There is a very interesting discussion of floating point representations here:
https://groups.google.com/g/alt.folklore.computers/c/3YfodWFJCQc
The description is a little bit confusing, but it basically posits that there are two common layouts for floating point; both of them store the exponent and then the significand, but they differ in where they store the sign of the significand. Formats designed for hardware floating point tend to store the sign of the significand up front, while formats designed for software floating point tend to store the sign of the significand with the significand itself – presumably to make calculating the final value easier.
It seems that the original author has an interesting page on floating point numbers here, where he categorizes these two formats as “Group I” and “Group II”, and lists a truly staggering number of formats in visual form.
http://www.quadibloc.com/comp/cp0201.htm
The Usenet discussion goes on to touch on quite a number of interesting historical formats, including some BCD and other “unusual” formats by modern lights.
An interesting note on floating point formats is that IEEE 754 seems to descend from the Digital PDP-10 format by way of the PDP-11 and then the Intel x87. The PDP-11 format is derived from the PDP-10, but the loss of four bits of space in the significand was felt keenly, so the designers introduced an implicit 1 bit on the significand (effectively giving it one more bit of precision, bringing it to 33 bits). Interestingly this required an exception in the format for the value zero (so that it could be represented as all zero bits), where that implicit 1 bit is an implicit zero. However, the PDP-11 (and the later VAX) did not take it farther than that exception.

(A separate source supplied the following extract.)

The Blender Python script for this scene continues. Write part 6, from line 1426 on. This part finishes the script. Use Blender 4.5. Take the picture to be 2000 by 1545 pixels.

The x87 format (which was proposed by Intel and later became IEEE 754) used the resulting zero exponent as what is now termed a de-normalized value, which allows for “gradual underflow” in IEEE 754 terms; values very close to numeric zero are evenly spaced at the minimum spacing allowed by the length of the significand.
(The PDP-11 and VAX had another problem, which is that they were stored “stupid endian”, with little endian 16-bit words arranged in big-endian sequence; this is sometimes called “PDP-endian”, or even “NUXI”, for the order of the letters in the word UNIX stored in that format.)